SHANGHAI, which already boasts 14 subway lines, a high-speed maglev service, two huge modern airports, some 20 expressways and a bullet-train departure every three minutes, is about to add one more piece of infrastructure—the headquarters of the new BRICS development bank. China is setting up the bank together with the four other members of the BRICS club of big emerging markets: Brazil, Russia, India and South Africa.
Fittingly, the bank will focus on infrastructure lending to poorer countries. China is also pushing to establish another multilateral lender, the Asian Infrastructure Investment Bank, which, as its name suggests, will concentrate on the same thing. With these two new banks, China is exporting a central feature of its development model to the rest of the world. It spent 8.5% of its GDP investing in infrastructure from 1992 to 2011, according to the McKinsey Global Institute. That was more than any other country, and well above the developing-country norm of 2-4% of GDP.
Given China’s growth—its economy expanded seven-fold during that time—the wisdom of investing in infrastructure seems self-evident.

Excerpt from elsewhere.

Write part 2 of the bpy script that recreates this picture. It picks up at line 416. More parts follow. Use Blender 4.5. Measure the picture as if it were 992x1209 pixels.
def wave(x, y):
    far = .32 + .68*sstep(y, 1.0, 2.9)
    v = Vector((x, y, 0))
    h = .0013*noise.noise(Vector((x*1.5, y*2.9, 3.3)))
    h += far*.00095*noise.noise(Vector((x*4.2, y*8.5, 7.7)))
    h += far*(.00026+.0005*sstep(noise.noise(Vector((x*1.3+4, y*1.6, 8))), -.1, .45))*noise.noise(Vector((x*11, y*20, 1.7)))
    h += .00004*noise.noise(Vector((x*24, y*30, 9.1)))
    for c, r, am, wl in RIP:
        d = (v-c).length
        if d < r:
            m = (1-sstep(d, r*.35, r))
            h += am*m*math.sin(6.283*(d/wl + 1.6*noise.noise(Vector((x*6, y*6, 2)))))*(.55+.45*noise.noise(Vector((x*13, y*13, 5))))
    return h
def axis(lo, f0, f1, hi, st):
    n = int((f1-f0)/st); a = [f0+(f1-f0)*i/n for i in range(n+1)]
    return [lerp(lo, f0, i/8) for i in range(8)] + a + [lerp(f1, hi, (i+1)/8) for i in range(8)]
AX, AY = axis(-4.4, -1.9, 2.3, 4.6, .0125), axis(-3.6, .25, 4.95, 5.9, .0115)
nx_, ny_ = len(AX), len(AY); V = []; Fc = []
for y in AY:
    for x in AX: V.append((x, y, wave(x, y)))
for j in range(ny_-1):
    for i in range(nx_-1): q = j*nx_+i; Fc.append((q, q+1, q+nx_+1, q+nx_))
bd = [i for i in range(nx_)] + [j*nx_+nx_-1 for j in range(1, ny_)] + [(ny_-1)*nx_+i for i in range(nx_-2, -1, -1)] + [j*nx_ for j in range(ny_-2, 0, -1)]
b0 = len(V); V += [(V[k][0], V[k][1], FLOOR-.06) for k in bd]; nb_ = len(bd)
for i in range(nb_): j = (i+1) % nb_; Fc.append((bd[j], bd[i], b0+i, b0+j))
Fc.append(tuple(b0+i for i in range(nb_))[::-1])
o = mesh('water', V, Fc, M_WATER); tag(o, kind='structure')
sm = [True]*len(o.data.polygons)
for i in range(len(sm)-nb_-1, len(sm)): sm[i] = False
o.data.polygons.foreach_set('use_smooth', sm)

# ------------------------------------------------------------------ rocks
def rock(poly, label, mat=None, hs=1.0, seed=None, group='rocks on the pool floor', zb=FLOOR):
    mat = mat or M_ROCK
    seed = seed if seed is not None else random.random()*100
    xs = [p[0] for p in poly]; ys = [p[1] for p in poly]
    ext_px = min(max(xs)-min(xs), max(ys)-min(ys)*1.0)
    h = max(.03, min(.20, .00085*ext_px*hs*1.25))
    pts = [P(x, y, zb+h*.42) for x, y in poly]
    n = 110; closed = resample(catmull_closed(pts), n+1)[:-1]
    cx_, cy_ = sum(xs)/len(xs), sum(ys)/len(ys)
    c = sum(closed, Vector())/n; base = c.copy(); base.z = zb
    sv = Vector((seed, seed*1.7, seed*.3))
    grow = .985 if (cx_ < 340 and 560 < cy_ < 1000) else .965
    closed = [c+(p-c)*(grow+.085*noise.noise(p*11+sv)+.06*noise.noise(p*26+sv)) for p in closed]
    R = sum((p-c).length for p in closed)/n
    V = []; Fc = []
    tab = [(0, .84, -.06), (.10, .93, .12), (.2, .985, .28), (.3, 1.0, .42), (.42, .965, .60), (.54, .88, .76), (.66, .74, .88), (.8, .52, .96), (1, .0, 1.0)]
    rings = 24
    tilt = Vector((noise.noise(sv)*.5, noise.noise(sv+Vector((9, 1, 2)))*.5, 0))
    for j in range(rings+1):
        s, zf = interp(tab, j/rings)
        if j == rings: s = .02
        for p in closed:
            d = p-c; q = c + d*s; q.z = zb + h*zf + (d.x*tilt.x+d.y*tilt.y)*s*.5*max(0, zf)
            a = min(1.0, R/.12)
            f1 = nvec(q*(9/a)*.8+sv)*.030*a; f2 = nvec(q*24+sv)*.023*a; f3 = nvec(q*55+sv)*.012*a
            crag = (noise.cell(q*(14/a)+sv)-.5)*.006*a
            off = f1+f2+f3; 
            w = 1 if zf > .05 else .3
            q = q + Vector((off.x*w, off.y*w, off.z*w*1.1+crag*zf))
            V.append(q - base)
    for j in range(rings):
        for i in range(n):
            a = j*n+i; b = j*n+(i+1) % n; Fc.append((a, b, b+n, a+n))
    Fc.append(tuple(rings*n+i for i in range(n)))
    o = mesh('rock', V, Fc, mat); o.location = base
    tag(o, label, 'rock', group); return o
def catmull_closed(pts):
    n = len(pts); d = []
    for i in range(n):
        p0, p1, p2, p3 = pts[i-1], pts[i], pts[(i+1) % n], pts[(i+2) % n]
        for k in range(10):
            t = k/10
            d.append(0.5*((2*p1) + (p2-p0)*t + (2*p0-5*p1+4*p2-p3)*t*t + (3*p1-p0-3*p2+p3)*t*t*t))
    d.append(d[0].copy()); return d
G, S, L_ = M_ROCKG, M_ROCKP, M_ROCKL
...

Research generally turns up a positive relationship between infrastructure investment and growth, especially in poorer countries. According to one broad survey of the literature by the World Bank, making Latin America’s infrastructure as good as East Asia’s would increase annual growth rates by as much as five percentage points in the countries with the worst roads and phones.
Yet it is difficult to isolate the precise effect on growth of any given project. Investment normally gives an immediate lift to GDP, whether it involves a bridge to nowhere or one to a crowded island. What matters is the long-run impact. Over time, infrastructure can gin up growth in two main ways. It can generate a rise in incomes if reduced transaction costs promote trade. And it can raise growth rates if it leads to greater information sharing and thus improved productivity. But these effects are hard to measure because infrastructure investment often coincides with economic growth, casting doubt on causality. Did the new roads boost growth or did faster growth increase demand for them?